Page - A6 - THE POST, Frederick, Md., Thursday, January 25, 1979

Newspaper Article re Prem Rawat aka Guru Maharaj Ji Perfect master?

Followers surround spiritual leader Maharaj Ji, left foreground, on his arrival at New York's Kennedy airport in July, 1973, Maharaj Ji, 21, also known to followers as the "Perfect Master," lives a life far more elegant than that of previous eastern gurus, taking helicopters and limosines to travel from palatial homes to religious festivals -- prompting suspicion of the leader's true nature.

(AP Laserphoto)

Guru becomes object of veneration

MALIBU, Calif. (AP) -- The Maharaj Ji, who came to the United States as a child guru, has become an object of veneration instead o£ a teacher of truth, a critic says.

"He has bastardized the teaching of the gurus," said Robert Mishler, worldwide president of the Maharaj Ji's Divine Light Missions until 1976.

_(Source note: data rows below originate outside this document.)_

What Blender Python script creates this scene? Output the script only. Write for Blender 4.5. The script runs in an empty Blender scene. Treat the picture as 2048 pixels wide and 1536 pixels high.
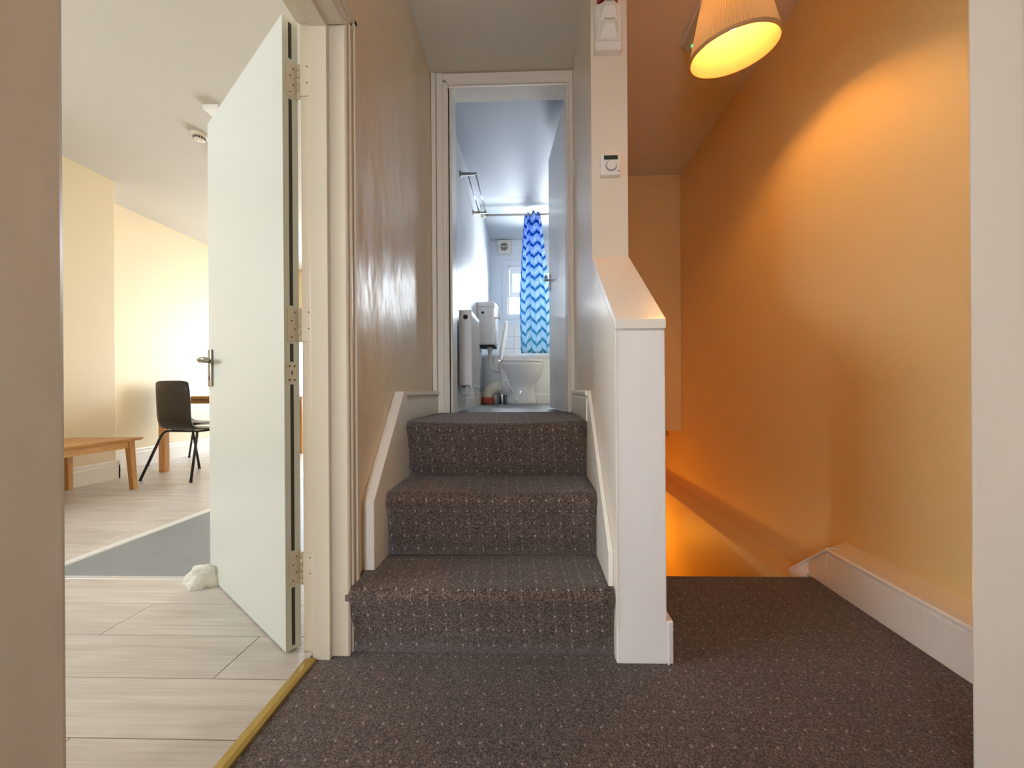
import bpy, bmesh, math, random
from mathutils import Vector, Matrix
random.seed(7)
PI = math.pi
R = math.radians
SC = bpy.context.scene
COL = SC.collection

# ------------------------------------------------------------------ camera
cam_d = bpy.data.cameras.new('camera')
cam_d.sensor_width = 36.0
cam_d.lens = 769.0 / 2048.0 * 36.0
cam_d.shift_x = -0.00972
cam_d.shift_y = 0.0059
cam_d.clip_start = 0.02
cam = bpy.data.objects.new('camera', cam_d)
COL.objects.link(cam)
cam.matrix_world = (Matrix.Translation((0, 0, 0.8)) @ Matrix.Rotation(R(1.5), 4, 'Z')
                    @ Matrix.Rotation(R(90), 4, 'X') @ Matrix.Rotation(R(-0.372), 4, 'Z'))
SC.camera = cam

# ------------------------------------------------------------------ sky, window lamps and added fill, exposure
w = bpy.data.worlds.new('world'); SC.world = w; w.use_nodes = True
bg = w.node_tree.nodes['Background']
bg.inputs['Color'].default_value = (0.80, 0.90, 1.0, 1)
bg.inputs['Strength'].default_value = 9.0
SC.view_settings.view_transform = 'Standard'
SC.view_settings.look = 'None'
SC.view_settings.gamma = 1.0
SC.view_settings.use_curve_mapping = False
SC.view_settings.exposure = 0.55
SC.cycles.max_bounces = 14
SC.cycles.diffuse_bounces = 8
SC.cycles.transparent_max_bounces = 12
SC.cycles.sample_clamp_indirect = 6.0
SC.cycles.caustics_reflective = False
SC.cycles.caustics_refractive = False
SC.cycles.blur_glossy = 1.0


def window_or_fill_light(loc, rot, sx, sy, power, col=(0.86, 0.93, 1.0)):
    """Area lamp lying in a window opening, or the added fill behind the camera."""
    d = bpy.data.lights.new('window_or_fill_daylight', 'AREA')
    d.shape = 'RECTANGLE'; d.size = sx; d.size_y = sy
    d.energy = power; d.color = col
    o = bpy.data.objects.new('window_or_fill_daylight', d); COL.objects.link(o)
    o.location = loc; o.rotation_euler = rot
    return o


# facing -Y: rot x = -90 ; facing +Y: rot x = +90 ; facing +X: rot y=-90 ; facing -X: rot y=+90
window_or_fill_light((0.20, 5.085, 2.09), (R(-90), 0, 0), 0.98, 0.62, 60, (0.90, 0.95, 1.0))        # bathroom window
window_or_fill_light((-2.75, 6.13, 1.30), (R(-90), 0, 0), 2.1, 1.5, 16, (0.86, 0.95, 1.0))         # living room far window
window_or_fill_light((-4.27, -0.10, 1.72), (0, R(-90), 0), 1.1, 2.2, 22.5, (0.88, 0.96, 1.0))          # living room side window
window_or_fill_light((-0.28, -1.33, 1.00), (R(90), 0, 0), 0.5, 1.2, 8.0, (0.93, 0.93, 1.0))           # added fill lamp behind the camera, no window known there
BULB = dict(color=(1.0, 0.45, 0.10), strength=300.0)
LOWER = dict(color=(1.0, 0.40, 0.03), energy=6.0)


# ------------------------------------------------------------------ materials
def nodes(name):
    m = bpy.data.materials.new(name); m.use_nodes = True
    nt = m.node_tree
    return m, nt, nt.nodes['Principled BSDF']


def rgb(c):
    """sRGB 0-255 to linear"""
    def f(v):
        v /= 255.0
        return v / 12.92 if v <= 0.04045 else ((v + 0.055) / 1.055) ** 2.4
    return tuple(f(v) for v in c) + (1,)


def N(nt, t, **kw):
    n = nt.nodes.new(t)
    for k, v in kw.items():
        setattr(n, k, v)
    return n


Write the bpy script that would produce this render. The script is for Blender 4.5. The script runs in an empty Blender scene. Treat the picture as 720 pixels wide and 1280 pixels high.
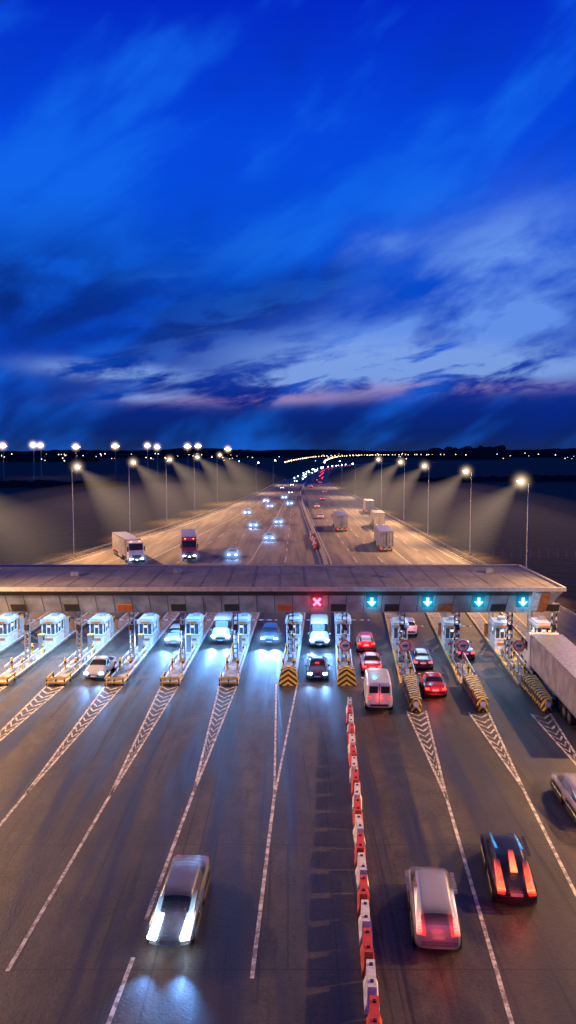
import bpy, math, random, bmesh
from mathutils import Vector, Matrix
R=random.Random(7)
sc=bpy.context.scene
sc.view_settings.view_transform='Standard'
sc.view_settings.look='None'
sc.view_settings.exposure=0
COL=sc.collection

# ------------------------------------------------------------------ node helpers
class NT:
    def __init__(s,tree): s.t=tree; s.n=tree.nodes; s.l=tree.links
    def node(s,typ,**kw):
        n=s.n.new(typ)
        for k,v in kw.items(): setattr(n,k,v)
        return n
    def put(s,inp,v):
        if v is None: return
        if isinstance(v,bpy.types.NodeSocket): s.l.new(v,inp)
        else:
            try: inp.default_value=v
            except Exception:
                inp.default_value=(v[0],v[1],v[2],1) if len(v)==3 else v
    def m(s,op,a,b=None,c=None,clamp=False):
        n=s.node('ShaderNodeMath',operation=op); n.use_clamp=clamp
        s.put(n.inputs[0],a); s.put(n.inputs[1],b); s.put(n.inputs[2],c)
        return n.outputs[0]
    def mix(s,f,a,b,blend='MIX'):
        n=s.node('ShaderNodeMixRGB',blend_type=blend)
        s.put(n.inputs[0],f)
        for i,v in ((1,a),(2,b)):
            if isinstance(v,bpy.types.NodeSocket): s.l.new(v,n.inputs[i])
            else: n.inputs[i].default_value=(v[0],v[1],v[2],1)
        return n.outputs[0]
    def noise(s,vec,scale,detail=4,rough=.55,dist=0):
        n=s.node('ShaderNodeTexNoise'); s.put(n.inputs['Vector'],vec)
        n.inputs['Scale'].default_value=scale; n.inputs['Detail'].default_value=detail
        n.inputs['Roughness'].default_value=rough; n.inputs['Distortion'].default_value=dist
        return n.outputs['Fac']
    def ramp(s,f,stops,interp='LINEAR'):
        n=s.node('ShaderNodeValToRGB'); s.put(n.inputs[0],f); cr=n.color_ramp; cr.interpolation=interp
        while len(cr.elements)<len(stops): cr.elements.new(.5)
        for e,(p,c) in zip(cr.elements,stops):
            e.position=p; e.color=(c[0],c[1],c[2],1) if not isinstance(c,(int,float)) else (c,c,c,1)
        return n.outputs[0]
    def sstep(s,v,a,b):
        n=s.node('ShaderNodeMapRange',interpolation_type='SMOOTHSTEP'); s.put(n.inputs[0],v)
        n.inputs[1].default_value=a; n.inputs[2].default_value=b
        return n.outputs[0]
    def vscale(s,vec,sc_):
        n=s.node('ShaderNodeMapping'); s.put(n.inputs[0],vec); n.inputs['Scale'].default_value=sc_
        return n.outputs[0]

def newmat(name):
    m=bpy.data.materials.new(name); m.use_nodes=True; t=NT(m.node_tree)
    t.n.clear(); t.out=t.node('ShaderNodeOutputMaterial')
    return m,t
def coord(t,kind='Object'): return t.node('ShaderNodeTexCoord').outputs[kind]

def mat(name,col,rough=.6,metal=0,var=.18,scale=3.0,coat=0,spec=.5):
    m,t=newmat(name)
    p=t.node('ShaderNodeBsdfPrincipled')
    v=coord(t); n=t.noise(v,scale,3)
    dark=tuple(c*(1-var) for c in col); lite=tuple(min(1,c*(1+var)) for c in col)
    t.put(p.inputs['Base Color'],t.ramp(n,[(.35,dark),(.65,lite)]))
    p.inputs['Roughness'].default_value=rough
    p.inputs['Metallic'].default_value=metal
    p.inputs['Specular IOR Level'].default_value=spec
    if coat: p.inputs['Coat Weight'].default_value=coat; p.inputs['Coat Roughness'].default_value=.08
    t.l.new(p.outputs[0],t.out.inputs[0]); return m
def nosample(m):
    try: m.cycles.emission_sampling='NONE'
    except Exception: pass
def emat(name,col,s):
    m,t=newmat(name); e=t.node('ShaderNodeEmission'); e.inputs[0].default_value=(*col,1); e.inputs[1].default_value=s
    t.l.new(e.outputs[0],t.out.inputs[0]); nosample(m); return m
def stripes(name,c1,c2,freq,mode):
    m,t=newmat(name); p=t.node('ShaderNodeBsdfPrincipled'); v=coord(t)
    s=t.node('ShaderNodeSeparateXYZ'); t.l.new(v,s.inputs[0]); x,y,z=s.outputs
    if mode=='chev': a=t.m('ADD',t.m('ABSOLUTE',x),t.m('ADD',z,t.m('MULTIPLY',y,1.0)))
    elif mode=='diag': a=t.m('ADD',z,t.m('ADD',x,y))
    else: a=x
    f=t.m('GREATER_THAN',t.m('FRACT',t.m('MULTIPLY',a,freq)),.5)
    c=t.mix(f,c1,c2); g=t.noise(v,9,3)
    c=t.mix(t.ramp(g,[(.45,0.0),(.75,.5)]),c,(.08,.075,.07))
    t.put(p.inputs['Base Color'],c); p.inputs['Roughness'].default_value=.55
    t.l.new(p.outputs[0],t.out.inputs[0]); return m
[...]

"Now people are taught to learn the truth about him (the Maharaj Ji), instead of themselves," added Mishler, who began speaking out after the Peoples Temple cult suicides in Guyana.

The 21-year-old guru came to the United States eight years ago and lives in a guarded palace atop a Malibu hill with his 29-year-old wife, a former airline stewardess, and his children. Followers call them "The Holy Family," and many believe the Maharaj Ji has godlike qualities or is himself God.

"That kind of absolute dominion over people provides a corrupting influence," said Mishler, claiming the guru's followers, "will literally do anything he tells them."

A mission spokesman estimated membership in the United States is about 12,000, with 1.2 million members worldwide, mostly in India.

While followers flock to this plush Los Angeles suburb to be near their spiritual leader, the Maharaj Ji limits himself to speeches at national festivals and world tours. He travels to and from his estate by limousine or private helicopter.

Mishler said he left the group after trying to get the Maharaj Ji to tell his followers plainly that he was not God, and to live only off his own tax-free gifts, instead of income from the missions. He said the mission took in over $5 million in 1976.

"When I proposed that, I remember his exact words." Mishler said, "the Maharaj Ji asked, "What about me?"

Joe Anctil, a spokesman for the Divine Light Missions based in Denver, said Mishler "freaked out" because his job as International director was discontinued.